In a POSIX environment when using system calls to manipulate text files (open(), close(), read(), write()), is there a way to to check to see if I actually closed a file descriptor when using close(file_descriptor)?

Example:

int main(int argc, char **argv)
{
    int input_file; // file descriptor for input file
    int output_file; // file descriptor for output file
    input_file = open(argv[1], O_RDONLY));
    ouput_file = open(argv[2], ...file properties & permissions and crap.....);

    // blah blah blah...

    close(input_file);
    close(output_file);

    // what can I code here to check if the file descriptor was actually closed?
}

Answer

Sergey L. picture Sergey L. · Oct 29, 2013

The easiest way is probably to just check the return value of your first close.

if (close(input_file)) {
    perror("close");
} else {
    // all good
}

This is the only thread-safe way. In a multi-threaded program, another thread could get a new file descriptor that recycles the fd number of the one that was just closed.

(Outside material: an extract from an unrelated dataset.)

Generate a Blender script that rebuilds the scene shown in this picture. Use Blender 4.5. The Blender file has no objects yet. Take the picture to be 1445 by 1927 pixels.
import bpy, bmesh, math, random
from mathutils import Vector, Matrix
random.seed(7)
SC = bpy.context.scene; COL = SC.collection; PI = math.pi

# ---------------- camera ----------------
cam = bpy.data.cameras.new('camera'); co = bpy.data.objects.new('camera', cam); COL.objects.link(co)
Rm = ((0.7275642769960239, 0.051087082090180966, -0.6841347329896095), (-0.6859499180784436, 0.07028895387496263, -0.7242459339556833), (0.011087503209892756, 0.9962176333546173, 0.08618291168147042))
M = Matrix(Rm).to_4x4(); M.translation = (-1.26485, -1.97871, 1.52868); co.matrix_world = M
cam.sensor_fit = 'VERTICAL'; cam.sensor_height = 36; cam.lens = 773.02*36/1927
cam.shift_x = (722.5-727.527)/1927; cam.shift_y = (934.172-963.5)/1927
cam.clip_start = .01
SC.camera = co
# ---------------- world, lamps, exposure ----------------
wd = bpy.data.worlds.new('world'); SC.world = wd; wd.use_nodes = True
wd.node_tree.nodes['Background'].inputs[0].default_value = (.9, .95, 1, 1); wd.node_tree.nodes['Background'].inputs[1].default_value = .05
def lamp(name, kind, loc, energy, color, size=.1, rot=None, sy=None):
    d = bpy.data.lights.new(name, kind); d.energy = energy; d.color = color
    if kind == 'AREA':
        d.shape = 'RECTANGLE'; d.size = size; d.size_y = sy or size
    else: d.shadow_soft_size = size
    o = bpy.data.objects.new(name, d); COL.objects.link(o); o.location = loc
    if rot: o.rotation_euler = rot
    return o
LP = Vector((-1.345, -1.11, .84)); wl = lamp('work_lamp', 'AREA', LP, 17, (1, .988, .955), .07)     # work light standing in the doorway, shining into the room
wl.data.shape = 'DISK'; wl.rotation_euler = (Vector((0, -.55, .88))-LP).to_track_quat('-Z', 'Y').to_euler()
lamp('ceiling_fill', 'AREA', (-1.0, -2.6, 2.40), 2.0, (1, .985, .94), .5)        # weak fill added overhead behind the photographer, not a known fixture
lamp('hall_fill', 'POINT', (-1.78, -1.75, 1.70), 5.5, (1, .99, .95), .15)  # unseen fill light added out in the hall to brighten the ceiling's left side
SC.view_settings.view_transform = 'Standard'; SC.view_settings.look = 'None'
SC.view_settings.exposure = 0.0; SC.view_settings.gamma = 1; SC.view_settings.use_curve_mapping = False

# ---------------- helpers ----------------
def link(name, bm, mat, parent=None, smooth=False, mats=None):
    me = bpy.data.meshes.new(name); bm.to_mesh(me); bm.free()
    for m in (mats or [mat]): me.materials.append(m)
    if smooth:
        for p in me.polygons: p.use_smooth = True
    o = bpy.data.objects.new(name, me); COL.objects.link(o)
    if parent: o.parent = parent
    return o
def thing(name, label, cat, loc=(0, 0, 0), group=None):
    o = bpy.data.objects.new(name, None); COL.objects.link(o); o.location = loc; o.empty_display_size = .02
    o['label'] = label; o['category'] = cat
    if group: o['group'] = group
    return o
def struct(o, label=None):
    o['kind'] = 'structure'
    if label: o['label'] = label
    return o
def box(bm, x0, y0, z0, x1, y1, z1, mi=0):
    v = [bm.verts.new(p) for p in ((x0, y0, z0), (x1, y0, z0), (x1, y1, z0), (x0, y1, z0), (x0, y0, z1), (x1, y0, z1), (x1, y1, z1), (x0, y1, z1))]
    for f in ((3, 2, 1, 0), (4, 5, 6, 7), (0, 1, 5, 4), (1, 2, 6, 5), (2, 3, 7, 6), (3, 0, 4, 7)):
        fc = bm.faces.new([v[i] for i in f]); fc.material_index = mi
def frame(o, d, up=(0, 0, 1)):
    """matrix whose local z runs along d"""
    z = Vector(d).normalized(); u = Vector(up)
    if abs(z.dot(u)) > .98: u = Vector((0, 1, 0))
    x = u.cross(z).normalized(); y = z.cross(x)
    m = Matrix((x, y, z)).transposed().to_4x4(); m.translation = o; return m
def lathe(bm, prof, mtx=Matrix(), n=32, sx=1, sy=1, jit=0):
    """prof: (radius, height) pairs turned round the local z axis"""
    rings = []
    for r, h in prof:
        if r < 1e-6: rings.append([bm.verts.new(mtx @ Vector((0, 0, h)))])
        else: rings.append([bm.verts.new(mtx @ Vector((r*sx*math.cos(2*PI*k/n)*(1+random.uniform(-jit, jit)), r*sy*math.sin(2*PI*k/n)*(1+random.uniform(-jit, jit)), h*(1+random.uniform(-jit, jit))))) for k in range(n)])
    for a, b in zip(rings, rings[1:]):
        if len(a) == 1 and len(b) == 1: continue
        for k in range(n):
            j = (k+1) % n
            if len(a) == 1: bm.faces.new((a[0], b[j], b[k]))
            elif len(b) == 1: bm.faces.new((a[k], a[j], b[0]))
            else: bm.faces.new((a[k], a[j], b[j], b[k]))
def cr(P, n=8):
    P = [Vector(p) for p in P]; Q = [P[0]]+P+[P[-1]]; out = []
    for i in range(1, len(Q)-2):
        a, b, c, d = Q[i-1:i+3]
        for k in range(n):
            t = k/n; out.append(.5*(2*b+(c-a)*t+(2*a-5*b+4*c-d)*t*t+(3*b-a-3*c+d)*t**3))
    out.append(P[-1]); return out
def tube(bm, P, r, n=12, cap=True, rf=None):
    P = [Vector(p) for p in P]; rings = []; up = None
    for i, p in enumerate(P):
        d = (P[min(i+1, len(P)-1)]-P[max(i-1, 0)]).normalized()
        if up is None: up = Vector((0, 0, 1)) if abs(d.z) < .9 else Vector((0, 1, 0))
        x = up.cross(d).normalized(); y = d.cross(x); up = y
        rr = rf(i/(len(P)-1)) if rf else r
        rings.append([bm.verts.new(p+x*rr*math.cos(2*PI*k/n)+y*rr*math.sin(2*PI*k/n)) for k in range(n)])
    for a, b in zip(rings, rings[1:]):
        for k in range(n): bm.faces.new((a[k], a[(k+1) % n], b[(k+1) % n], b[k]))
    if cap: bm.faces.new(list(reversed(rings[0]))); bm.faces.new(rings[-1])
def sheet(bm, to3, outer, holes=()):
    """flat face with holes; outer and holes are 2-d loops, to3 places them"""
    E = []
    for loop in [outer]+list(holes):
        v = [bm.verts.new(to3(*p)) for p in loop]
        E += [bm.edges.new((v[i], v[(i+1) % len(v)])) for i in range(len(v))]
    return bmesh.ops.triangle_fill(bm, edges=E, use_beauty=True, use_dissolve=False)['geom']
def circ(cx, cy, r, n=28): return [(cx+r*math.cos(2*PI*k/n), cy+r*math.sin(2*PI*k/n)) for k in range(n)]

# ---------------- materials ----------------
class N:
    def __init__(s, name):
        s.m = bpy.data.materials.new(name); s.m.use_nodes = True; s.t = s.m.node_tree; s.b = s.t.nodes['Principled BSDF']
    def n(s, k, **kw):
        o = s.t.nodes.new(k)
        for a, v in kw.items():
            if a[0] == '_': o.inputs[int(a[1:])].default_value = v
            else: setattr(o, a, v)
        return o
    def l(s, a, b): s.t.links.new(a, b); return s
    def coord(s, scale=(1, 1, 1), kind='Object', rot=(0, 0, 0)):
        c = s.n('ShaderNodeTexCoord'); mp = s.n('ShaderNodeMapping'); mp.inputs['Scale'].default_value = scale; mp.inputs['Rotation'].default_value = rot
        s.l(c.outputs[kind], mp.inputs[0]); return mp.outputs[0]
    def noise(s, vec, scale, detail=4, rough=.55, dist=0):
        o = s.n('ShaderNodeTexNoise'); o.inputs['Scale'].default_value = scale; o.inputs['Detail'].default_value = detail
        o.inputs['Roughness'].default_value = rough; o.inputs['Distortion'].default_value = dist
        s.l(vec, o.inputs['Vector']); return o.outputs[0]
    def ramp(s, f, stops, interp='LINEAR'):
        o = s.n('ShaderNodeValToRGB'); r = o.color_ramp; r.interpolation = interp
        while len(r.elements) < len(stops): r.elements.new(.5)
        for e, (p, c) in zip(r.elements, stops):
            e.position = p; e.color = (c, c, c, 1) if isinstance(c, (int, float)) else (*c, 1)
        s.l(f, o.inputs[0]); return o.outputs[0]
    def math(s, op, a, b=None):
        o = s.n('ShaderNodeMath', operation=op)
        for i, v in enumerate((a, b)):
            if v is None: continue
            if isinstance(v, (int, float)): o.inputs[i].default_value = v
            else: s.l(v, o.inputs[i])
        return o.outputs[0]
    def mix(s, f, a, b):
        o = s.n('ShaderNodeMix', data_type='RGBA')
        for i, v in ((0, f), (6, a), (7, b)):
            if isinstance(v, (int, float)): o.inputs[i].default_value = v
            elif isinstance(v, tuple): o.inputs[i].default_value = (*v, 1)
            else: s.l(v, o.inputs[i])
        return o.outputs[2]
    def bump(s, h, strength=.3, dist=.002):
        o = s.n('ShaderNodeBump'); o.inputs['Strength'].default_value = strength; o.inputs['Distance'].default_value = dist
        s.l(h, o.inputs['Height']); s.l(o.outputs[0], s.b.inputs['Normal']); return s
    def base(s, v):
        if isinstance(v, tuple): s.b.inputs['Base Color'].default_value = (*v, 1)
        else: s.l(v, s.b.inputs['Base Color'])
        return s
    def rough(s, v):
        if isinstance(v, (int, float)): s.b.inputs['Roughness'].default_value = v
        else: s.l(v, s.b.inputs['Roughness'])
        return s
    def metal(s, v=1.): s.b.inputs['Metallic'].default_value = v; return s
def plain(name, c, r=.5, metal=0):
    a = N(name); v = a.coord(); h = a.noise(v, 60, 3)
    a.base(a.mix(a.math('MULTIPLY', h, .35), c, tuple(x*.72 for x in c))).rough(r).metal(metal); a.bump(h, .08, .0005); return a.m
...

In single-threaded code only, where nothing can recycle an fd between close and check:

If you wish to check whether a file descriptor is valid afterwards then you can use any function that consumes a file descriptor and check it's error code. The most non-intervening and light weight is probably fcntl/F_GETFL

if (fcntl(fd, F_GETFL) < 0 && errno == EBADF) {
    // file descriptor is invalid or closed
}

You could also just call close a second time and it can also fail with EBADF.

if (close(fd) && errno == EBADF) {
    // file descriptor is invalid or closed
} else {
    // we successfully closed fd *now* (e.g. first close failed with EINTR)
    // or there was a different error
}

close doesn't modify errno on success, but we only read errno when close returns non-zero, meaning it has been set.